You can look at TAMS in a few different ways, a “Fork in the Road,” if you will. TAMS can be one of the most important tools you have at your disposal as you create your own map. You can take advantage of the mentoring opportunities, the Commissions, the list-serv, and so many other aspects that allow us to share our corporate knowledge and institutional understanding. You can also view TAMS as The Map in and of itself, a guide to the successful cultivation of a community of scholars and artists, waiting to show you the way to the proverbial “Next Great Place.” Both seem to me to be accurate representations of what we strive to do for our colleagues and our art form.

Regardless of how long or intimately you have been involved with TAMS, you have likely not taken full advantage of all there is to offer. I urge you to find at least one new element you can use during this conference, or confer with at least one person you have not interacted with previously, or maybe both. I am confident you will add to your map, whether it is a dog-eared, time-warn version or a fresh, neatly folded one.
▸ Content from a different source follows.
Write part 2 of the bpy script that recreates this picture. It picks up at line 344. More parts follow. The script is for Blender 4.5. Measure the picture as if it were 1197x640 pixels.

No matter where you have come from, how long you have been where you are now, or where you think you are going, either personally, professionally, or programmatically, TAMS can, should and will serve you as you travel your own unique road. Because that’s the great thing about maps; while they really aren’t unique, how they are used by each individual user makes them so. As you continue, I invite you to make TAMS and its members your unique, personal, and fully interactive map to success in all its forms. Thanks for being here and thanks for all you have done, are doing, and will do, for the association, the art form, and the academy!